Find every line in the records that holds the string "This". Copy each one.

## EXTRACTED RECORDS
----

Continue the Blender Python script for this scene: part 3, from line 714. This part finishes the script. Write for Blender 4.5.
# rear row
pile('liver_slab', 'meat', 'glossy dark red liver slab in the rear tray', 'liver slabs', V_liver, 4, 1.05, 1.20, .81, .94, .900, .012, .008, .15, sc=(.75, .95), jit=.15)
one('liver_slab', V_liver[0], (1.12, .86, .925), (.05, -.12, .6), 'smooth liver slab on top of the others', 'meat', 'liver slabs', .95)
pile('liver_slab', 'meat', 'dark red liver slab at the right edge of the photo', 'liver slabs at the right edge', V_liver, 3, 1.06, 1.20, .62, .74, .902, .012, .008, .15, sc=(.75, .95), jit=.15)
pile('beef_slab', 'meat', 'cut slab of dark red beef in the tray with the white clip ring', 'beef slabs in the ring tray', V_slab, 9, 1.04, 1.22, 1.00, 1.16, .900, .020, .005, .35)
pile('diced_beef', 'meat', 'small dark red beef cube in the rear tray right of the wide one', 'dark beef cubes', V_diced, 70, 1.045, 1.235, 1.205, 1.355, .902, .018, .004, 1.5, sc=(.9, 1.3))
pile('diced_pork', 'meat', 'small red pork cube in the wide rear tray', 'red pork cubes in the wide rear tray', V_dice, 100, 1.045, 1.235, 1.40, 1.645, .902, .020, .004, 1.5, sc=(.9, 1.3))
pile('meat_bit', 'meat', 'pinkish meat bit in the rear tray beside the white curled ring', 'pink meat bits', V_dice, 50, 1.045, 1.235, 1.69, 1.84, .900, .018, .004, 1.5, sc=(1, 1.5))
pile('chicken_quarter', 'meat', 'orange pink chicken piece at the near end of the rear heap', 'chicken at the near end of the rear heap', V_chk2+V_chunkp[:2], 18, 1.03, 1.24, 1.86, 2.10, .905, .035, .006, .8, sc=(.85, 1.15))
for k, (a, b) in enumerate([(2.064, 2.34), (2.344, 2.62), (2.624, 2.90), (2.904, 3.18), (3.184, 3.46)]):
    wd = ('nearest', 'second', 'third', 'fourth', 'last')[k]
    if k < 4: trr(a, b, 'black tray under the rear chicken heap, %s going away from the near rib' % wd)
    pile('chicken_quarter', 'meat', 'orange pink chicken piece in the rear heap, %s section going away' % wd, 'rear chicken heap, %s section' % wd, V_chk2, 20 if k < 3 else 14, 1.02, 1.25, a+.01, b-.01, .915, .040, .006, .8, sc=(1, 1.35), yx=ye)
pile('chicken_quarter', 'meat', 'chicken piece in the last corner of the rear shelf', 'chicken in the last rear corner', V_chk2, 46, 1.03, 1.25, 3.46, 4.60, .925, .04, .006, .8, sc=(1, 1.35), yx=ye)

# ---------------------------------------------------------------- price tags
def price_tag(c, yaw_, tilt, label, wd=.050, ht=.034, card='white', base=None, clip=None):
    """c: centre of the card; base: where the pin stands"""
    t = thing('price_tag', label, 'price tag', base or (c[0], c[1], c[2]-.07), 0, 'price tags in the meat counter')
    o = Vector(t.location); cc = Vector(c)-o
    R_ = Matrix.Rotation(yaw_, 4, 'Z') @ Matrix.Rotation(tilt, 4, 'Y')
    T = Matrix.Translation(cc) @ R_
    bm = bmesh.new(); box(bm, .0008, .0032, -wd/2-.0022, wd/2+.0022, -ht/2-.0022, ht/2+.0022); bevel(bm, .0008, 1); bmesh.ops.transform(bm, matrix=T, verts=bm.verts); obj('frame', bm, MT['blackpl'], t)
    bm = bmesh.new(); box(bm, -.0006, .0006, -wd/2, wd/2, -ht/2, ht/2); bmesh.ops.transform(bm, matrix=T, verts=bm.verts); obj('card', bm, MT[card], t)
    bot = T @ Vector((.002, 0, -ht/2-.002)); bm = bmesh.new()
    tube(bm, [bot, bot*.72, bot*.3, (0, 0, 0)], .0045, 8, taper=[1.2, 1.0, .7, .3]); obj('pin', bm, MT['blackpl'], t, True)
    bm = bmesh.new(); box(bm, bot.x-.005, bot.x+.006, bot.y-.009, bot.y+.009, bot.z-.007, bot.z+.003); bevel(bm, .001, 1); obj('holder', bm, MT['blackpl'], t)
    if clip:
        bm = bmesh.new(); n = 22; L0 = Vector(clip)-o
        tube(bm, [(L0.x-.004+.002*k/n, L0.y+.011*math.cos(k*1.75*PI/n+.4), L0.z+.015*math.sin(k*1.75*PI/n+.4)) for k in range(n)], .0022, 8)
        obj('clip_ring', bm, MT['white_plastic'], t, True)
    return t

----

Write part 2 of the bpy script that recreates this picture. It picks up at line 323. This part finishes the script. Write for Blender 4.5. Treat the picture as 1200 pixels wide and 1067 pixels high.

----

## TASK RESULT
Continue the Blender Python script for this scene: part 3, from line 714. This part finishes the script. Write for Blender 4.5.
Write part 2 of the bpy script that recreates this picture. It picks up at line 323. This part finishes the script. Write for Blender 4.5. Treat the picture as 1200 pixels wide and 1067 pixels high.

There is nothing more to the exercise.